Todo empezó entre 1864 y 1870, periodo en el cual Paraguay, bajo el mando de Francisco Solano López, tuvo un conflicto con Uruguay, Argentina y Brasil. Paraguay era un país pequeño, pero poderoso, con aspiraciones de desarrollarse de manera autónoma, sin la necesidad de depender de otros. No obstante, sus vecinos no miraron eso de buena manera. Lo que pudo haber sido un diálogo entre gobiernos se volvió una guerra brutal.
Las consecuencias fueron horribles. Paraguay perdió entre el 60% y el 70% de su población total, y casi el 90% de sus hombres adultos. Ciudades como Asunción, Piribebuy y Humaitá quedaron reducidas a ruinas. Económicamente Paraguay era autosuficiente y sin deuda externa, con talleres, ferrocarriles y fábricas nacionales. Pero después del conflicto, el país quedó destruido y endeudado con potencias extranjeras. La triple frontera se repartió más de 140.000 km² de territorio paraguayo, y los pocos recursos restantes quedaron bajo control externo. La industria artesanal y agrícola desapareció, y el país
tardó más de 50 años en volver a estabilizar su economía.
Culturalmente la guerra intentó borrar la identidad paraguaya, pero en cambio lo que hizo fue reforzar el orgullo y el valor del pueblo. Se perdieron archivos, iglesias y obras de arte, pero sobrevivió el idioma guaraní, símbolo de unidad nacional. Un sobreviviente paraguayo escribió en sus memorias, “Nos quitaron la tierra, pero no el alma. Y eso fue lo que nos salvó.”. Estos combates también destruyeron bosques, quemaron cosechas y contaminaron los ríos. En los campos de las zonas de batalla quedaron inutilizables por años, provocaron hambrunas y pérdida de biodiversidad.
Además, esa guerra dejó heridas invisibles. La gente, durante años, no tocó el tema, como si el silencio tuviera la capacidad de eliminar el dolor causado. Sin embargo, no es posible olvidar algo como esto. La historia muestra que cuando el poder se antepone a la vida, al final todos salen perdiendo. Hasta aquellos que «ganan».
Pensar en lo que vivió Paraguay es pensar en lo que vive cualquier pueblo que pasa por una guerra, el miedo, la pérdida, el hambre, el vacío. Y también la esperanza. Porque a pesar de todo, la gente siempre vuelve a levantarse. Eso es lo que más me impacta: la capacidad humana de seguir adelante, incluso cuando todo parece perdido.

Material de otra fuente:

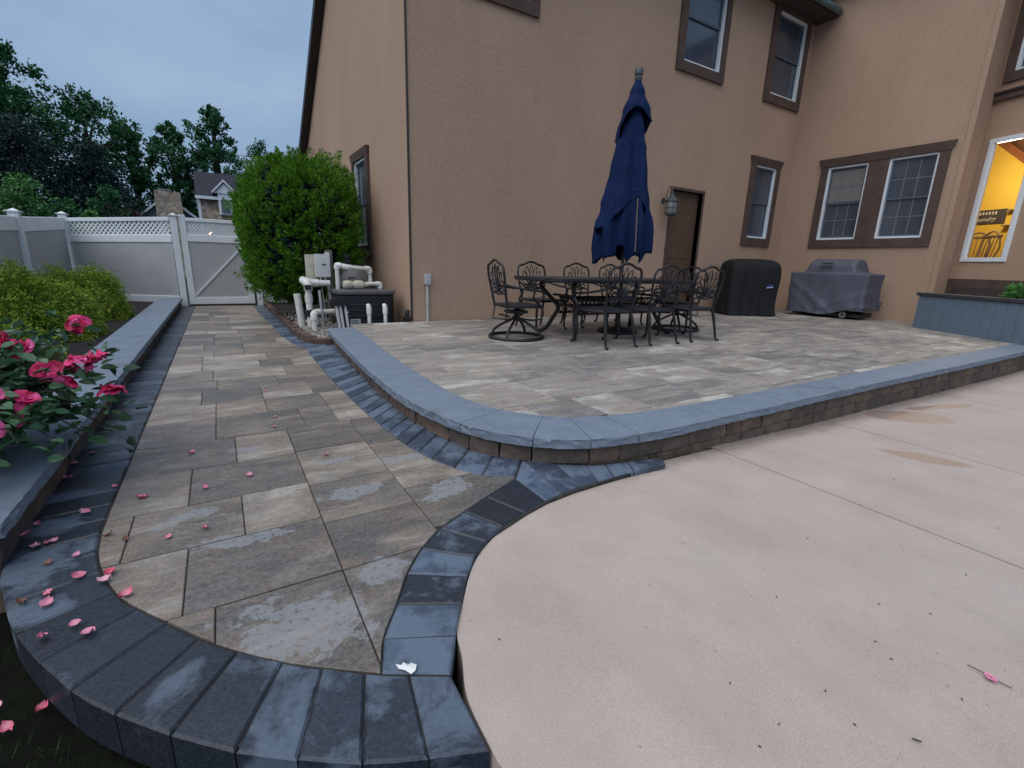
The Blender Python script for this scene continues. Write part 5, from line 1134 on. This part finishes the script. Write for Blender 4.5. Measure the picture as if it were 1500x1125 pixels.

La Guerra de la Triple Alianza nos enseña que la guerra no deja héroes, solo sobrevivientes. Que ningún territorio vale una vida y que ningún país justifica tanto sufrimiento. Hoy, cuando el mundo sigue enfrentando conflictos, deberíamos mirar atrás y aprender. La paz empieza en lo pequeño: en cómo tratamos al otro, en cómo escuchamos y respetamos. Porque cuando termina la guerra, el silencio que queda no se llena con gritos, sino con comprensión, memoria y esperanza.